Wednesday, April 29, 2009

UK ships super-telescope's 'ears'

UK ships super-telescope's 'ears'

Alma receiver (RAL)
The Alma satellite array will probe the earliest, most distant galaxies

The first European-built receiver for the Atacama Large Millimeter Array (Alma) is due to leave the UK for its permanent home in Chile.

Alma will be the largest radio telescope array to be built, comprising 66 12m-wide antenna dishes.

The Rutherford Appleton Laboratory (Ral) in Oxfordshire will assemble and test 26 of the receivers that detect the faint signals from the antennas.

The first receiver is expected to arrive at the Alma site on Saturday.

The array will look in the sub-millimetre wavelength range to learn more about the formation of stars and galaxies.

"Observing sub-millimetre waves allows you to see parts of the universe that are obscured by dust," says Mark Harman, technical manager for the receiver project at Ral.

"The Hubble telescope obviously has an impressive resolution, but it can't see the sub-millimetre radiation from behind these dust clouds."

'Exciting'

Chajnantor, Chile (ESO)
The Alma site sits atop a plateau 5,100m high in the Andes

Alma is a one billion euro international collaboration, employing expertise from North America, East Asia, and Europe - where the project is being overseen by the European Southern Observatory.
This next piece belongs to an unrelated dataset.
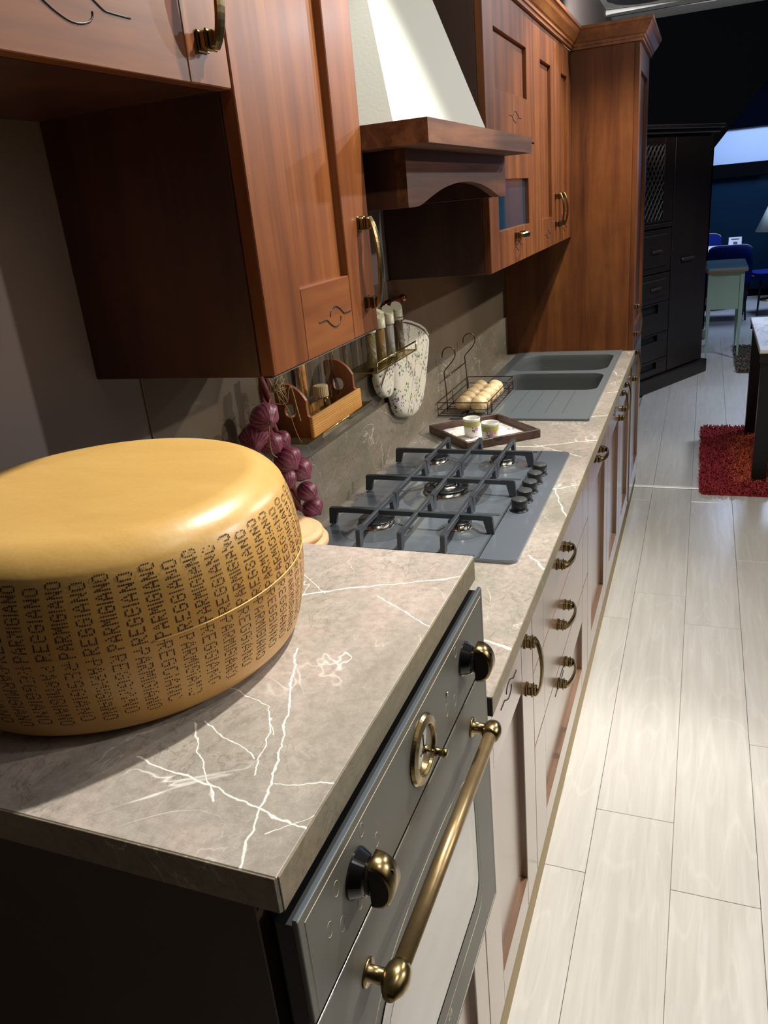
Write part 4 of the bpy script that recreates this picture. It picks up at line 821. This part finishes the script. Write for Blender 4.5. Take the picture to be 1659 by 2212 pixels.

Saturday will mark the arrival of the first significant European-built technology; two receivers and two antennas from North America and Asia are already on the site.

Each super-precise antenna dish forms the "outer ear" of the telescopes in the array, collecting and focusing the faintest signals from some of the oldest galaxies in the Universe.

But it is the three-quarter tonne receivers that will act as the high-sensitivity "eardrums" that will measure the signals. The superconducting receivers are cooled to -269C (-452F) to increase their sensitivity.

"This is a major step forward for the Alma project," said Gie Han Tan, who is a project manager for the European contingent of Alma receivers.

"It's a collaboration between three continents from more than 10 sites, and this is the first one from Europe that will go into a full production run.

"This is really exciting for us."

Heavy lifting

Alma will get its unprecedented resolution by carefully mixing the signals from each telescope in the 66-strong array in an approach called interferometry.

Antenna transport (ESO)

The 100-tonne antennas will be individually moved by truck a few times a year, depending on whether observations require a wide field of view or super-high resolution.

One integrated antenna/receiver system is currently being assembled at the observatory's Operations Support Facility - a base camp at an altitude of 2,900 metres (9,500 feet).

The first single system will be transported by truck up to the array's site at an altitude of 5,000 metres, with the first measurements to begin in June.

The third receiver that will begin its journey on Wednesday, in conjunction with a third antenna which will arrive soon from the US, will allow the Alma team to integrate three of the systems and begin interferometry tests in September.

As one of the three "central engineering control points" for the Alma receivers, Ral sources the component parts from the UK, mainland Europe and North America, assembling and rigorously testing the final product before its journey to Chile.

The comparison of signals arriving at different times depends crucially on precisely timing each one, and Ral will also be producing the laser-based timing systems for the interferometry.